The announcement of four of England's winter squads - the one-day side for Australia and the Under-19s for New Zealand are still to come - brought mixed emotions to Hove. Croft was mightily relieved to make the Ashes party, Jason Lewry and Darren Thomas were bowled over by England A selection, while the Sussex skipper Chris Adams received last prize in the raffle, a place in the eight-a-side Super Max tournament in Perth next month.

The advice of the Sussex management was to go out yesterday and reply with a stack of runs. Alas, this most ebullient of batsmen built just a small stack, as he had in the first innings, but his 47 was as entertaining as ever. Adams received 58 balls either side of lunch, and hit eight boundaries. A one-bounce hook off Andrew Davies clattered into the heavy roller beyond the square-leg fence, and chewed a chunk out of the ball.

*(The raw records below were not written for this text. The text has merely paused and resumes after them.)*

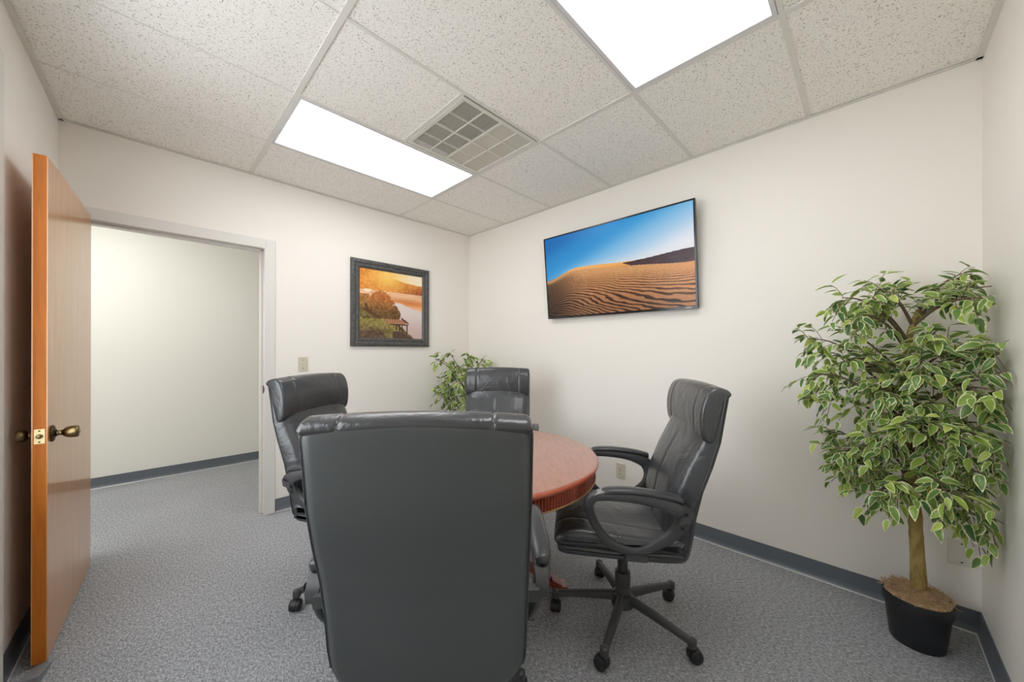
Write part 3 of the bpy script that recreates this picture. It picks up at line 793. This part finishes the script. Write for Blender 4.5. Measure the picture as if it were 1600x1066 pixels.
    k = MB(); k.lathe([(0, .20), (.023, .20), (.023, .345), (0, .345)], 28); k.build('gas_cylinder', M_pad, t, sharp=40)
    k = MB(); k.lathe([(0, .075), (.036, .075), (.037, .12), (.030, .16), (.034, .162), (.036, .20), (.034, .228), (.026, .232), (0, .232)], 32); k.build('column_cover', M_plastic, t, sharp=40)
    k = MB(); k.lathe([(0, .070), (.050, .072), (.052, .10), (.046, .125), (.034, .130), (0, .130)], 32); k.build('base_hub', M_plastic, t, sharp=40)
    legm = None
    for i in range(5):
        a = math.radians(base_deg + 72 * i)
        k = MB(); rings = []
        for f in [j / 12 for j in range(13)]:
            x = .03 + .285 * f; zc = .112 - .020 * f - .014 * f * f; hh = .022 * (1 - f) + .013 * f; hw_ = .022 * (1 - f) + .0165 * f
            if f > 0.95: hw_ *= .85
            rg = []
            for j in range(14):
                b = 2 * PI * j / 14; cb, sb = math.cos(b), math.sin(b)
                rg.append(Vector((x, hw_ * math.copysign(abs(cb) ** .75, cb) * (1 if sb < 0 else .8), zc + hh * math.copysign(abs(sb) ** .75, sb))))
            rings.append(rg)
        k.loft(rings)
        k.lathe([(0, .058), (.0165, .058), (.019, .072), (.018, .090), (.010, .095), (0, .096)], 20, Matrix.Translation((.312, 0, 0)))
        o = k.build('base_leg', M_plastic, t, sharp=50); o.rotation_euler = (0, 0, a)
        # twin wheel caster
        k = MB(); sw = a + (0.9, 2.2, -0.7, 1.6, -1.9)[i]
        Mc = Matrix.Translation((.012, 0, .0265))
        for s in (-1, 1):
            Mw = Mc @ Matrix.Translation((0, s * .012, 0)) @ Matrix.Rotation(-s * PI / 2, 4, 'X')
            k.lathe([(0, -.008), (.024, -.008), (.0265, -.005), (.0265, .006), (.024, .011), (.015, .014), (0, .015)], 28, Mw)
        # hood and stem
        k.loft([[Vector((.012 + rr * math.cos(th), y, .0265 + rr * math.sin(th))) for th in [math.radians(-10 + 15 * q) for q in range(14)] for rr in (.0285,)] + [Vector((.012 + .02 * math.cos(th), y, .0265 + .02 * math.sin(th))) for th in [math.radians(185 - 15 * q) for q in range(14)]] for y in (-.009, .009)])
        k.lathe([(0, .045), (.009, .045), (.009, .066), (0, .066)], 16)
        c = k.build('caster', M_dark, t, sharp=45)
        c.location = (.312 * math.cos(a), .312 * math.sin(a), 0); c.rotation_euler = (0, 0, sw)
    return t

def world_to_local(deg, facing): return deg - (facing - 90)
def place(src, loc, facing, base_world, label):
    c = src.copy(); C.objects.link(c); c.location = loc; c.rotation_euler = (0, 0, math.radians(facing - 90)); c['label'] = label
    d = world_to_local(base_world, facing) - CH0
    for ch in list(src.children):
        x = ch.copy(); C.objects.link(x); x.parent = c
        if ch.name.startswith('base_leg') or ch.name.startswith('caster'):
            Rz = Matrix.Rotation(math.radians(d), 4, 'Z'); l = Rz @ Vector(ch.location)
            x.location = l; x.rotation_euler = (0, 0, ch.rotation_euler.z + math.radians(d))
        for g in list(ch.children):
            y = g.copy(); C.objects.link(y); y.parent = x
    return c
CH0 = world_to_local(-93, 126)
chair = make_chair(CH0, 'black office chair right of the table, seen from the side with its whole base visible', (1.57, 0.82, 0), 126)
place(chair, (0.651, 0.958, 0), 47.5, -10.6, 'nearest black office chair, its smooth tall back to the viewer')
place(chair, (0.825, 1.975, 0), -57, 180, 'black leather office chair beside the doorway, its lower half behind the nearest chair')
place(chair, (1.732, 1.904, 0), -139.3, 20, 'black leather office chair facing the viewer from the far corner across the table')

# ------------------------------------------------------------------ ficus trees
def leaf_mat():
    t = NT('variegated ficus leaf'); a = t.n('Attribute'); a.attribute_name = 'lf'; a.attribute_type = 'GEOMETRY'
    sep = t.n('SeparateColor'); t.l(a.outputs['Color'], sep.inputs[0])       # r: distance to margin, g: per leaf tint
    n = t.noise(70, 3, 0.6)
    ad = t.n('Math', operation='MULTIPLY_ADD'); ad.inputs[1].default_value = 0.5; t.l(n, ad.inputs[0]); t.l(sep.outputs[0], ad.inputs[2])
    green = t.ramp(sep.outputs[1], [(0.0, srgb(72, 108, 60)), (0.35, srgb(116, 150, 74)), (0.65, srgb(156, 182, 78)), (1.0, srgb(204, 220, 112))])
    sb = t.n('Math', operation='SUBTRACT'); sb.inputs[1].default_value = 0.45; t.l(ad.outputs[0], sb.inputs[0])
    edge = t.ramp(sb.outputs[0], [(0.575, (0, 0, 0, 1)), (0.66, (1, 1, 1, 1))])
    mx = t.n('Mix', data_type='RGBA'); t.l(edge, mx.inputs[0]); t.l(green, mx.inputs[6]); mx.inputs[7].default_value = srgb(224, 226, 176)
    t.l(mx.outputs[2], t.b.inputs['Base Color']); t.b.inputs['Roughness'].default_value = 0.30
    t.b.inputs['Subsurface Weight'].default_value = 0.0
    tr_ = t.n('BsdfTranslucent'); t.l(mx.outputs[2], tr_.inputs[0]); ms = t.n('MixShader'); ms.inputs[0].default_value = 0.22
    out = t.t.nodes['Material Output']; t.l(t.b.outputs[0], ms.inputs[1]); t.l(tr_.outputs[0], ms.inputs[2]); t.l(ms.outputs[0], out.inputs[0])
    return t.m
M_leaf = leaf_mat()
M_twig = mat('brown twig', srgb(104, 88, 66), 0.7)
def bark():
    t = NT('olive brown bark'); tc = t.n('TexCoord'); v = tc.outputs['Object']
    f = t.noise(16, 5, 0.65, v, ((2.4, 2.4, 0.6), (0, 0, 0)), dist=0.8)
    t.l(t.ramp(f, [(0.3, srgb(112, 92, 46)), (0.5, srgb(162, 138, 78)), (0.72, srgb(188, 162, 100))]), t.b.inputs['Base Color']); t.b.inputs['Roughness'].default_value = 0.65
    t.bump(f, 0.7, 0.01); return t.m
M_bark = bark()
M_moss = mat('dried moss strands', srgb(202, 170, 132), 0.9, vary=0.3, vscale=60)
M_pot = mat('black nursery pot', srgb(28, 29, 33), 0.45, bump=(200, .1, .001))

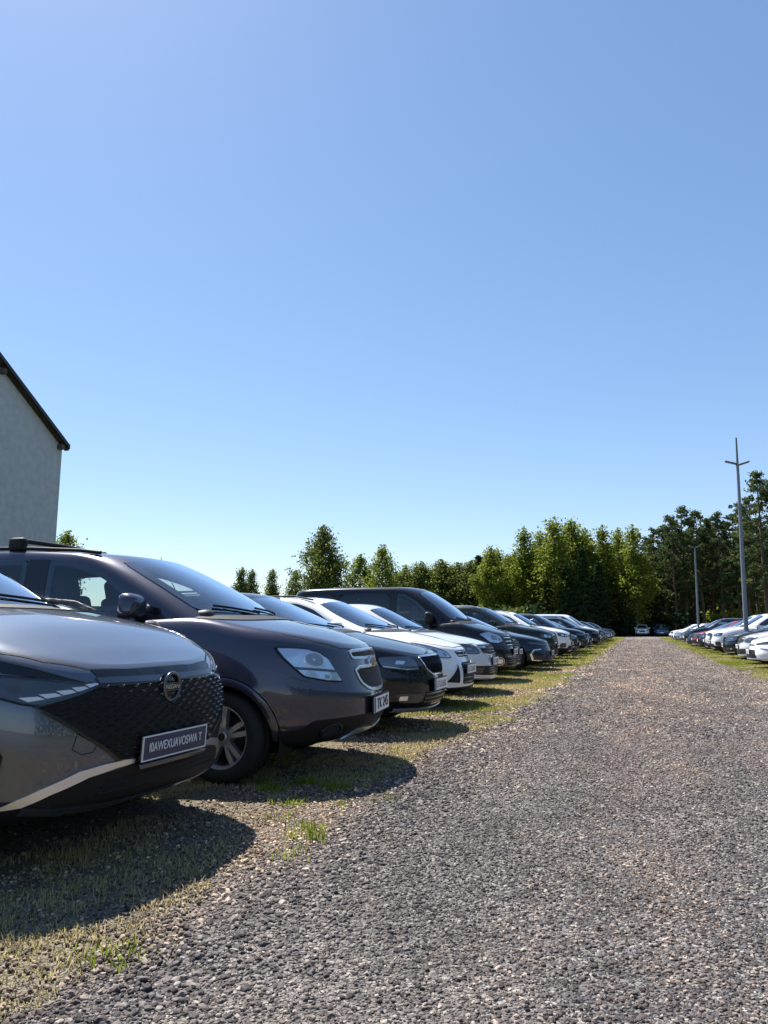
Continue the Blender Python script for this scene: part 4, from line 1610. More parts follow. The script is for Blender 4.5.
def face_road(c):
    base(c, 1.68, 1.17, seat=(2.1, 2.95, 1.36))
    arch(c, .05, M_PLASTIC, .006)
    hood(c, [(.1, .0), (.11, .25), (.17, .45), (.3, .62), (.5, .74), (.8, .785), (1.3, .78)])
    headlight(c, [(-.83, .90), (-.56, .865), (-.50, .78), (-.70, .755), (-.83, .80)], M_LAMPDARK, [(-.72, .825, .04, M_LAMPSILV), (-.61, .81, .035, M_LAMPSILV)], [[(-.81, .80), (-.7, .765), (-.53, .787), (-.53, .795), (-.7, .775), (-.81, .81)]])
    gr = rnd([(-.46, .85), (0, .86), (.46, .85), (.36, .63), (-.36, .63)], 1, .1)
    g = c.add('grille', M_PLASTIC, 'front', [gr], off=.003)
    slats(c, gr, 5, .014, M_GLOSS, g)
    outline(c, 'grille_surround', 'front', gr, .02, M_CHROME, .009, parent=g)
    low = rnd([(-.55, .47), (.55, .47), (.6, .34), (-.6, .34)], 1, .1)
    c.add('bumper_intake', M_PLASTIC, 'front', [low], off=.003)
    for sg in (0, 1):
        q = [(-.82, .55), (-.66, .56), (-.64, .41), (-.82, .39)]
        c.add('fog_light', M_LAMPDARK, 'front', [rnd(mirror(q) if sg else q, 1, .15)], off=.004)
    outline(c, 'skid_plate', 'front', [(-.5, .29), (0, .28), (.5, .29)], .05, M_SATIN, .010, False, thick=.02)
    glyphs(c, c.plate(.545, None, w=.52, h=.114))
    c.doors([[(1.42, .36), (1.45, 1.1), (2.64, 1.12), (2.66, .36)], [(2.70, .36), (2.69, 1.12), (3.5, 1.13), (3.4, .8), (3.2, .36)]])
    for sg in (1, -1):
        bm = bmesh.new()
        pts = [c.pt('top', s, sg * .55, .035, 'cabin')[0] for s in (2.1, 2.4, 3.0, 3.6, 4.1)]
        add_tube(bm, pts, .014, 8)
        obj('roof_rail', bm, M_SATIN, c.root, 50)


def face_sedan(c):
    base(c, 1.80, 1.04, seat=(2.25, 3.1, 1.2))
    hood(c, [(.18, .0), (.2, .25), (.28, .42), (.42, .58), (.65, .7), (1.0, .76), (1.5, .76)])
    headlight(c, [(-.80, .74), (-.60, .70), (-.40, .655), (-.44, .625), (-.62, .645), (-.80, .67)], M_LAMPDARK, [], [[(-.78, .69), (-.6, .655), (-.45, .635), (-.45, .643), (-.6, .665), (-.78, .7)]])
    gr = rnd([(-.45, .50), (0, .505), (.45, .50), (.56, .28), (-.56, .28)], 1, .1)
    g = c.add('grille', M_PLASTIC, 'front', [gr], off=.003)
    slats(c, gr, 7, .010, M_GLOSS, g)
    up = [(-.34, .64), (.34, .64), (.38, .60), (-.38, .60)]
    c.add('upper_grille', M_GLOSS, 'front', [up], off=.003)
    for sg in (1, -1):
        outline(c, 'fog_light_trim', 'front', [(sg * a, b) for a, b in ((.60, .54), (.76, .52), (.82, .42), (.78, .27), (.62, .25))], .026, M_CHROME, .010, False)
    glyphs(c, c.plate(.44, None, w=.52, h=.114))
    c.doors([[(1.5, .28), (1.53, .94), (2.74, .96), (2.76, .28)], [(2.8, .28), (2.79, .96), (3.6, .97), (3.5, .7), (3.3, .28)]])
    c.handles((2.55, 3.5), .84)


M_LAMPMID = mat('lamp_housing_grey', (.10, .11, .13), .2, .7, coat=.4)
M_LAMPDIM = mat('lamp_projector', (.25, .27, .3), .15, .6, coat=.5)
M_SATINDARK = mat('satin_dark_trim', (.12, .125, .14), .25, .8, coat=.3)
M_GRILLE = mat('grille_gloss', (.03, .03, .034), .27, .2, coat=.4)
for _m, _s in ((M_LAMPSILV, 8), (M_LAMPDARK, 14)):
    _n, _l = _m.node_tree.nodes, _m.node_tree.links
    _v = _n.new('ShaderNodeTexVoronoi')
    _v.inputs['Scale'].default_value = _s
    _t = _n.new('ShaderNodeTexCoord')
    _l.new(_t.outputs['Object'], _v.inputs['Vector'])
    _b = _n.new('ShaderNodeBump')
    _b.inputs['Strength'].default_value = .3
    _b.inputs['Distance'].default_value = .02
    _l.new(_v.outputs['Distance'], _b.inputs['Height'])
    _l.new(_b.outputs[0], _n['Principled BSDF'].inputs['Normal'])
FACES = dict(SUV=(SP_SUV, face_suv), MPV=(SP_MPV, face_mpv), SKODA=(SP_SKODA, face_skoda), WAGON=(SP_WAGON, face_wagon), GOLF=(SP_GOLF, face_golf),
             VAN=(SP_VAN, face_van), ROAD=(SP_ROAD, face_road), SEDAN=(SP_SEDAN, face_sedan))

# ------------------------------------------------------------------ ground, road, building
def at(px, Z):
    """ground point seen in picture column px at camera depth Z"""
    u = (px - 384) / 740
    c, s = math.cos(YAW), math.sin(YAW)
    return (u * c * Z - s * Z, u * s * Z + c * Z)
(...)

Adams fell to a second-slip catch by Cosker, fielding for the wicketkeeper Adrian Shaw who broke a finger on Monday. Shaw, in fact, had to make a brief appearance, fingers taped together, while Thomas sought running repairs for a calf strain. Matthew Maynard donned the emergency gauntlets yesterday and kept neatly, conceding just two byes so far.

Although it was Croft who started the Sussex slide by fooling Wasim Khan and Toby Peirce, this remains a game for seam. The Glamorgan quartet - Davies and Thomas, Owen Parkin and Adrian Dale - shared the remaining wickets, with Dale taking a tidy trio to reduce Sussex to 163 for 9 when the drizzle thickened to rain. Dale raced in from the sea end in the steady drizzle to trap James Kirtley leg before with the first ball of his new spell. Nick Wilton was then bowled leg stump for a duck and Robin Martin- Jenkins, who shared a seventh-wicket stand of 36 in eight overs with Kirtley, followed in similar fashion, having taken 46 balls in compiling 30.

There is still time for a Sussex surprise, but it is Glamorgan who now have most reason to hope for a favourable forecast today.